The ACLU said yesterday it has asked the Superior Court to either find the administration in contempt of that ruling or to issue a temporary order barring the imposition of the verification rule as a purported “emergency” measure.
The issue has its roots in an executive order cracking down on illegal immigration. The governor’s order mandated, in part, that state contractors use a federal screening system called E-Verify to determine whether their newer employees are legally in the country. Failure to do so would jeopardize their state business.
The ACLU appealed that order to the Superior Court. In September, while refusing the ACLU’s request for a temporary order barring the verification mandate, Judge Mark A. Pfeiffer said the Department of Administration “more likely than not … illegally circumvented” provisions of the Administrative Procedures Act for promulgating such rules. Pfeiffer said the state could not impose that rule without following the terms of that act.
Steven Brown, the ACLU affiliate’s executive director, said in a statement yesterday that the organization learned recently that the state, while commencing the rule-making process “also adopted ‘emergency’ regulations for the program, to take effect immediately, thus circumventing the advance notice and comment mandate.”
Named as defendants in the ACLU’s new complaint are the governor and Jerome Williams, director of the Department of Administration.
“We believe the case to be wholly without merit and will respond accordingly,” Amy Kempe, the governor’s spokeswoman, said when asked for comment yesterday.
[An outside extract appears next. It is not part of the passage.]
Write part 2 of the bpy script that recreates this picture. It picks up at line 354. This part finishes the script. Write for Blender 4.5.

Kempe said the emergency regulation is in place for only 120 days and that a public hearing on a permanent regulation has been scheduled for later this year.
The ACLU said the Administrative Procedures Act allows adoption of emergency regulations only if necessary to address an “imminent peril to the public health, safety or welfare.”
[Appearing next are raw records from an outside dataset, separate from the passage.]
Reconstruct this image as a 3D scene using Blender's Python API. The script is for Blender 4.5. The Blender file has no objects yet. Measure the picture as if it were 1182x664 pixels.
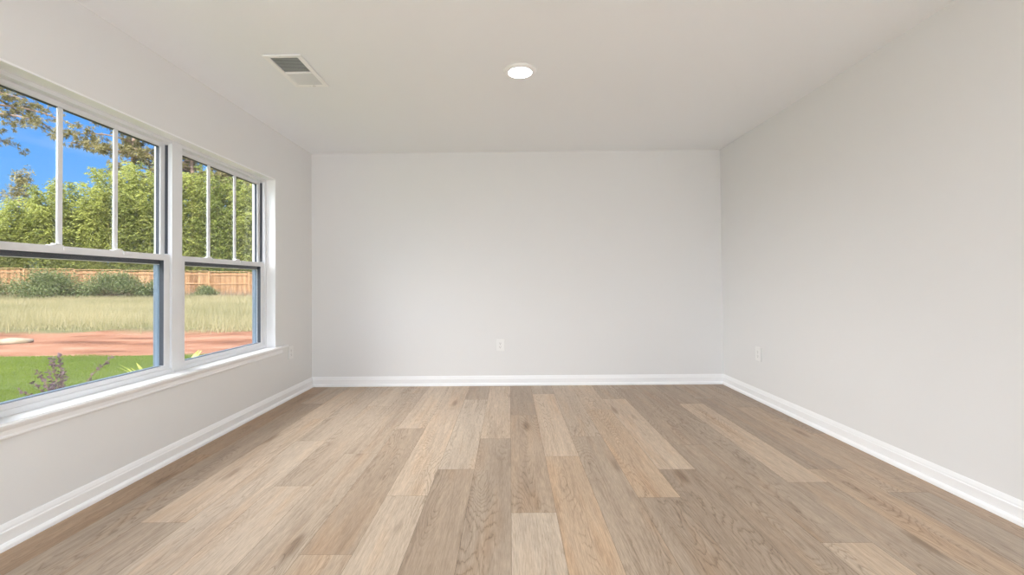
import bpy, bmesh, math, random
import numpy as np
from mathutils import Vector, Matrix

C = bpy.context.scene.collection
S = bpy.context.scene
RND = np.random.default_rng(7)

# ------------------------------------------------------------------ camera
cd = bpy.data.cameras.new('camera')
cam = bpy.data.objects.new('camera', cd)
C.objects.link(cam)
cd.sensor_fit = 'HORIZONTAL'
cd.sensor_width = 36.0
cd.lens = 520.0 / 1182.0 * 36.0
cd.shift_x = (591.0 - 584.77) / 1182.0
cd.shift_y = (318.94 - 332.0) / 1182.0
cd.clip_start = 0.05
cd.clip_end = 500
cam.matrix_world = Matrix(((0.999936, 0.008988, 0.00687, 0.0),
                           (0.007002, -0.014739, -0.999867, 0.0),
                           (-0.008886, 0.999851, -0.014801, 1.0655),
                           (0, 0, 0, 1)))
# columns above are camera x, y, z axes in the world
S.camera = cam

# ------------------------------------------------------------------ view
S.view_settings.view_transform = 'Standard'
S.view_settings.look = 'None'
S.view_settings.exposure = 0.10
S.view_settings.gamma = 1.0
S.view_settings.use_curve_mapping = False
cy = S.cycles
cy.use_denoising = True
cy.max_bounces = 14
cy.diffuse_bounces = 8
cy.glossy_bounces = 4
cy.transmission_bounces = 6
cy.transparent_max_bounces = 16
cy.sample_clamp_indirect = 6.0
cy.caustics_reflective = False
cy.caustics_refractive = False

# ------------------------------------------------------------------ node helpers
def new_mat(name):
    m = bpy.data.materials.new(name)
    m.use_nodes = True
    nt = m.node_tree
    nt.nodes.clear()
    out = nt.nodes.new('ShaderNodeOutputMaterial')
    return m, nt, out

def nd(nt, t, **kw):
    n = nt.nodes.new(t)
    for k, v in kw.items():
        if k.startswith('in_'):
            n.inputs[k[3:].replace('_', ' ')].default_value = v
        else:
            setattr(n, k, v)
    return n

def math_n(nt, op, a, b=None, clamp=False):
    n = nt.nodes.new('ShaderNodeMath')
    n.operation = op
    n.use_clamp = clamp
    for i, v in enumerate((a, b)):
        if v is None:
            continue
        if isinstance(v, (int, float)):
            n.inputs[i].default_value = v
        else:
            nt.links.new(v, n.inputs[i])
    return n.outputs[0]

def ramp(nt, fac, stops, interp='LINEAR'):
    r = nt.nodes.new('ShaderNodeValToRGB')
    r.color_ramp.interpolation = interp
    els = r.color_ramp.elements
    while len(els) < len(stops):
        els.new(0.5)
    for e, (p, c) in zip(els, stops):
        e.position = p
        e.color = tuple(c) + (1,) if len(c) == 3 else c
    nt.links.new(fac, r.inputs[0])
    return r.outputs[0]

def mixrgb(nt, fac, a, b, mode='MIX'):
    n = nt.nodes.new('ShaderNodeMix')
    n.data_type = 'RGBA'
    n.blend_type = mode
    for sock, v in ((n.inputs[0], fac), (n.inputs[6], a), (n.inputs[7], b)):
        if isinstance(v, (int, float)):
            sock.default_value = v
        elif isinstance(v, tuple):
            sock.default_value = v + (1,) if len(v) == 3 else v
        else:
            nt.links.new(v, sock)
    return n.outputs[2]

# ------------------------------------------------------------------ world
W = bpy.data.worlds.new('sky')
S.world = W
W.use_nodes = True
nt = W.node_tree
nt.nodes.clear()
wo = nt.nodes.new('ShaderNodeOutputWorld')
bg = nt.nodes.new('ShaderNodeBackground')
nt.links.new(bg.outputs[0], wo.inputs[0])
tc = nt.nodes.new('ShaderNodeTexCoord')
sep = nt.nodes.new('ShaderNodeSeparateXYZ')
nt.links.new(tc.outputs['Generated'], sep.inputs[0])
SKY_BLUE = 1.0
SKY_FILL = 12.5
blue = ramp(nt, sep.outputs[2], [(0.0, (0.36, 0.55, 0.86)), (0.14, (0.19, 0.50, 1.0)), (0.32, (0.085, 0.36, 1.0)), (0.8, (0.05, 0.20, 0.62))])
# thin wisps
mp = nd(nt, 'ShaderNodeMapping')
mp.inputs['Scale'].default_value = (1.6, 1.6, 7.0)
mp.inputs['Rotation'].default_value = (0.1, 0.35, 0.0)
nt.links.new(tc.outputs['Generated'], mp.inputs[0])
ns = nd(nt, 'ShaderNodeTexNoise', in_Scale=2.2, in_Detail=7.0, in_Roughness=0.55)
nt.links.new(mp.outputs[0], ns.inputs['Vector'])
wis = ramp(nt, ns.outputs[0], [(0.5, (0, 0, 0)), (0.78, (1, 1, 1))])
wf = math_n(nt, 'MULTIPLY', wis, 0.55)
blue2 = mixrgb(nt, wf, blue, (0.62, 0.78, 0.98))
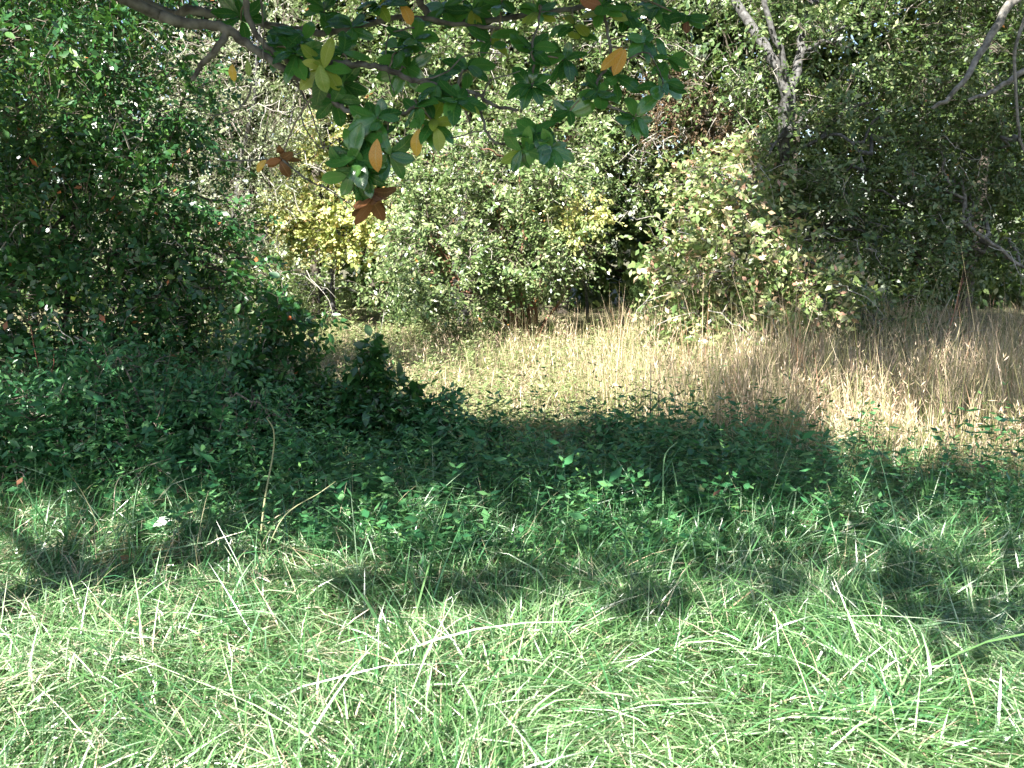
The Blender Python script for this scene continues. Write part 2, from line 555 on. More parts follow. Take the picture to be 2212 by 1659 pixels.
# broadleaf weeds in the lawn (clover-like rosettes of small oval leaves)
def scatter_plants(P, H, m, LL, LW, mat, name, label, cat, lean=0.3, stem=True, tint=None, kind='stuff', parent=None, pair=True, up=0.5, lo=True):
    n = len(P)
    ln = rand_dir(n) * lean
    ln[:, 2] = 1
    ln = unit(ln)
    t = (np.arange(m)[None, :] + RNG.uniform(0, 0.8, (n, m))) / m
    bend = rand_dir(n) * 0.25
    bend[:, 2] *= 0.3
    Q = P[:, None, :] + ln[:, None, :] * (H[:, None] * (0.12 + 0.88 * t))[:, :, None] + bend[:, None, :] * (H[:, None] * t ** 2)[:, :, None]
    az = RNG.uniform(0, 6.28, (n, 1)) + np.arange(m)[None, :] * (2.4 if not pair else 1.57) + RNG.normal(0, 0.3, (n, m))
    D = np.stack([np.cos(az), np.sin(az), RNG.uniform(-0.2, up + 0.2, (n, m))], -1)
    Q, D = Q.reshape(-1, 3), D.reshape(-1, 3)
    k = len(Q)
    if pair:
        Q = np.concatenate([Q, Q])
        D2 = D.copy()
        D2[:, :2] *= -1
        D = np.concatenate([D, D2])
        k *= 2
    N = unit(np.stack([RNG.normal(0, 0.45, k), RNG.normal(0, 0.45, k), np.ones(k)], -1))
    Ls = LL * RNG.lognormal(0, 0.25, k)
    V, F = leaf_lo(Q, D, N, Ls, Ls * LW) if lo else leaf_geo(Q, D, N, Ls, Ls * LW, wide=0.42)
    tn = RNG.uniform(0, 1, k) if tint is None else tint(k)
    me = mesh_np(name, V, F, tn if lo else np.repeat(tn, 4), mat)
    o = link(name, me, kind=kind, label=label, cat=cat, parent=parent)
    return o


x, y = frustum_points(1500, 2.2, 5.8)
P = np.stack([x, y, gz(x, y)], -1)
k = fieldA(P) + fieldB(P) * 0.5 > 0.0
P = P[k]
scatter_plants(P, RNG.uniform(0.03, 0.09, len(P)), 3, 0.028, 0.5, M['herb'], 'lawn_weeds', 'small oval leaved weeds growing among the lawn grass', 'weeds', lean=0.8)

# ------------------------------------------------------------------ shaded vine and weed cover between lawn and meadow
x, y = frustum_points(7000, 4.0, 7.4, 0.6)
px, py, _ = to_px(np.stack([x, y, 0 * x + 0.15], -1))
lo = np.interp(px, [-200, 150, 500, 700, 1000, 1600, 2300], [1130, 1140, 1160, 1240, 1300, 1270, 1200])
hi = np.interp(px, [-200, 150, 500, 700, 1000, 1600, 1900, 2300], [600, 700, 800, 880, 930, 930, 960, 1000])
dens = np.clip((lo - py) / 160, 0.0, 1) * np.clip((py - hi) / 30, 0, 1)
keep = RNG.uniform(0, 1, len(x)) < dens * np.where(px > 1700, 0.5, 1.0)
x, y = x[keep], y[keep]
P = np.stack([x, y, gz(x, y)], -1)
H = 0.27 * RNG.lognormal(0, 0.45, len(P)) * (1 + 0.7 * Field(0.8, 92)(P)) * np.interp(P[:, 1], [4.0, 4.6, 5.5, 6.2], [0.4, 0.8, 1.15, 1.45])
H = np.clip(H, 0.05, 0.60)
kind_ = Field(0.5, 91)(P) + RNG.normal(0, 0.5, len(P))
q = kind_ > 0.25
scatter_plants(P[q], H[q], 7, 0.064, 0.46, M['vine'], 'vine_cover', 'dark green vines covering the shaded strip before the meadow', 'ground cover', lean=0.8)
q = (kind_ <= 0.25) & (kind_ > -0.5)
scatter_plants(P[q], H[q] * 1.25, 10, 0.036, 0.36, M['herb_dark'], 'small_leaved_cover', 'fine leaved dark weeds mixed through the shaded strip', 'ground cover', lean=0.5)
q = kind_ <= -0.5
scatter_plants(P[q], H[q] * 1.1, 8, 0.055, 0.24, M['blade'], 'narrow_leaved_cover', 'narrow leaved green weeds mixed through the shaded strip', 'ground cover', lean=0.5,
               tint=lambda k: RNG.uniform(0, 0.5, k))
q = RNG.uniform(0, 1, len(P)) < 0.75
P2 = np.repeat(P[q], 4, 0) + RNG.normal(0, 0.06, (q.sum() * 4, 3)) * [1, 1, 0]
n = len(P2)
V, F, r = blades(P2, RNG.uniform(0, 6.28, n), 0.22 * RNG.lognormal(0, 0.4, n), 0.0052 * RNG.lognormal(0, 0.3, n), np.abs(RNG.normal(0.35, 0.3, n)), np.abs(RNG.normal(0.25, 0.25, n)),
                 RNG.uniform(0.6, 1, n), 5, RNG.beta(1.6, 2.4, n))
link('border_grass', mesh_np('border_grass', V, F, r, M['blade']), kind='stuff', label='shaded grass blades growing up through the vines', cat='grass')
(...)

The ACLU says that, to justify the emergency regulations, the state cited:
•July’s raids at several Rhode Island state courthouses in which 32 janitors who worked for two contracting companies were detained. They were accused of being in the county illegally.
•Rhode Island’s unemployment rate — most recently, the nation’s worst.
The ACLU calls the justifications “specious” and said it has been seven months since the executive order was issued and three months since the raids.
The brief asks the court to find the state in contempt or to issue a temporary restraining order to stop the regulations from being carried out.
A motion hearing is slated for tomorrow, the ACLU said.